> **INPUT ROWS**:
— Start —
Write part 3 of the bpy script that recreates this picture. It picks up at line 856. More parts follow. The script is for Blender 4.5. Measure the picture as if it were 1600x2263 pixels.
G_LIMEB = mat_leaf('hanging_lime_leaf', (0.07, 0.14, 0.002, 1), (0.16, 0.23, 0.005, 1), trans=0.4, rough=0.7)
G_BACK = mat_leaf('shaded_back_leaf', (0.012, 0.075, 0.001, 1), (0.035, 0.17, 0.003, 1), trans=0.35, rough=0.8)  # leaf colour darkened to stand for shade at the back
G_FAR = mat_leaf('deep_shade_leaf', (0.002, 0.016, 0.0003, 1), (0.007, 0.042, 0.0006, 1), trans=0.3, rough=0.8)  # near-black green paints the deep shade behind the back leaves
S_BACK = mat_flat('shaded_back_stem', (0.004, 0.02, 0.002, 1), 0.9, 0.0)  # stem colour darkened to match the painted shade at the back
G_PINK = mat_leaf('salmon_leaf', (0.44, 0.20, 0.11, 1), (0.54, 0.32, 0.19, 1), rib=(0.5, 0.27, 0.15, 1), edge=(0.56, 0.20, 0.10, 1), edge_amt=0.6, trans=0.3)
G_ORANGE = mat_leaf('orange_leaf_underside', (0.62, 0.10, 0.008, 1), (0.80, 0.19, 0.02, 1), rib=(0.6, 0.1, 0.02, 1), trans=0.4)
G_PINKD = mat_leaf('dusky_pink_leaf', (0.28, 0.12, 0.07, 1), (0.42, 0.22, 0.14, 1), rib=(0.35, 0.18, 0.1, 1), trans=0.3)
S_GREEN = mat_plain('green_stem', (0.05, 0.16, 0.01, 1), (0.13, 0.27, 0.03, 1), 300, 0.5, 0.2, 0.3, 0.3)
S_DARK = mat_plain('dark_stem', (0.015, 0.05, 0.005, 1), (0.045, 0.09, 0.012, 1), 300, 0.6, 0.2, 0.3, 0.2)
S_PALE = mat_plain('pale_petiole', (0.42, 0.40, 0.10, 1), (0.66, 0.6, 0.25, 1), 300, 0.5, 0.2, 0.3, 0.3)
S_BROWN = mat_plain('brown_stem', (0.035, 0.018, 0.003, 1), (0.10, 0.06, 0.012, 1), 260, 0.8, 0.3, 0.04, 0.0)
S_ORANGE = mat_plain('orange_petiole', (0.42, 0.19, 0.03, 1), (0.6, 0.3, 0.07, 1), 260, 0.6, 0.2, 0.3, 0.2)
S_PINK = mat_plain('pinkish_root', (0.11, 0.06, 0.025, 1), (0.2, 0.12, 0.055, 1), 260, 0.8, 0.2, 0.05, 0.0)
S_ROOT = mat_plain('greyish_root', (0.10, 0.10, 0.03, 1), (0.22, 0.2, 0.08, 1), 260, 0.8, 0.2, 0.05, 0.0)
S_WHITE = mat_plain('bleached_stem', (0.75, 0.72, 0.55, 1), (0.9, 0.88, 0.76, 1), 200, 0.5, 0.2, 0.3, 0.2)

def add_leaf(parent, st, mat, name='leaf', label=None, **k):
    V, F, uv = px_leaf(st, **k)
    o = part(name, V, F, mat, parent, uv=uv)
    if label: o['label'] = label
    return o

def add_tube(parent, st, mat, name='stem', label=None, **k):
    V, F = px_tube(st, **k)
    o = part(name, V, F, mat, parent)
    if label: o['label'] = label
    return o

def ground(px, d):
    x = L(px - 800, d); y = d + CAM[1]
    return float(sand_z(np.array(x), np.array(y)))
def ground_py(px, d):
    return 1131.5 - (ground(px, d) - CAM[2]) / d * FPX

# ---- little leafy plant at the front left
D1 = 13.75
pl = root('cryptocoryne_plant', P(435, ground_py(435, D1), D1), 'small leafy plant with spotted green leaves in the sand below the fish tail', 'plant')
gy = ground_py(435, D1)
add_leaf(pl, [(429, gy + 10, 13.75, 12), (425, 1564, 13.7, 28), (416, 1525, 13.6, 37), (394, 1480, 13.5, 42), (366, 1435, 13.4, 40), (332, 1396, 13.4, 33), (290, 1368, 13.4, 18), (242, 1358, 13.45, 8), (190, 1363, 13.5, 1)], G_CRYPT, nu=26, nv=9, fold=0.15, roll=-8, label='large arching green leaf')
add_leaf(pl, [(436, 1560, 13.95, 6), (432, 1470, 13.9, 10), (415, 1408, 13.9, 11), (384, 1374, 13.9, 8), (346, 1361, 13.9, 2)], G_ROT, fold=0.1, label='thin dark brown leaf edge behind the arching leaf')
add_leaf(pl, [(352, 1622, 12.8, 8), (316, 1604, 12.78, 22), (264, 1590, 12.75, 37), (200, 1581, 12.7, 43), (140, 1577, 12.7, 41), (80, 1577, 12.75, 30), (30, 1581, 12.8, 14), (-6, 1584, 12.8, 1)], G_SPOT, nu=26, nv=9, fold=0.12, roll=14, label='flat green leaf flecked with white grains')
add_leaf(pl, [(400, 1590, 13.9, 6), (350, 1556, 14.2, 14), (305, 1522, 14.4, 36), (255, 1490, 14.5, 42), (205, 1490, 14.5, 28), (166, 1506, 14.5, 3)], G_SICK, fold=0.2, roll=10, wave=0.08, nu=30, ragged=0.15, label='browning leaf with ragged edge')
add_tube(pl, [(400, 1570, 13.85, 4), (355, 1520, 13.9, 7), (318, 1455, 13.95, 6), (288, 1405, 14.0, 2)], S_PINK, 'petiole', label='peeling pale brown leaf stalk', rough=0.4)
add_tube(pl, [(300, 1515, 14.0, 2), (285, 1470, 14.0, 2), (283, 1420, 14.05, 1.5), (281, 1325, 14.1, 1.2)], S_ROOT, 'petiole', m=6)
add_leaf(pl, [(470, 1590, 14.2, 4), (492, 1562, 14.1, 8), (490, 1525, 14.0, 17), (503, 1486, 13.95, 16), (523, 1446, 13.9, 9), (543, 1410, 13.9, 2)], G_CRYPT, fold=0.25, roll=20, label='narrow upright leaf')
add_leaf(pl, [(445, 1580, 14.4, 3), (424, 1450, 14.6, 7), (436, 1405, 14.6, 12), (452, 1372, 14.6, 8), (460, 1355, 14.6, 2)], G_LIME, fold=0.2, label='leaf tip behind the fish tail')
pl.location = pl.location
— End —
— Start —
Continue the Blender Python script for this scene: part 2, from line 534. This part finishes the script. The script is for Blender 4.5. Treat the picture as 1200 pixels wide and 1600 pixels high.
— End —
> **WORK REQUIRED**: Determine how many lines of the listing above include the word "part", and report that number only.

> **EXERCISE ANSWER**: 4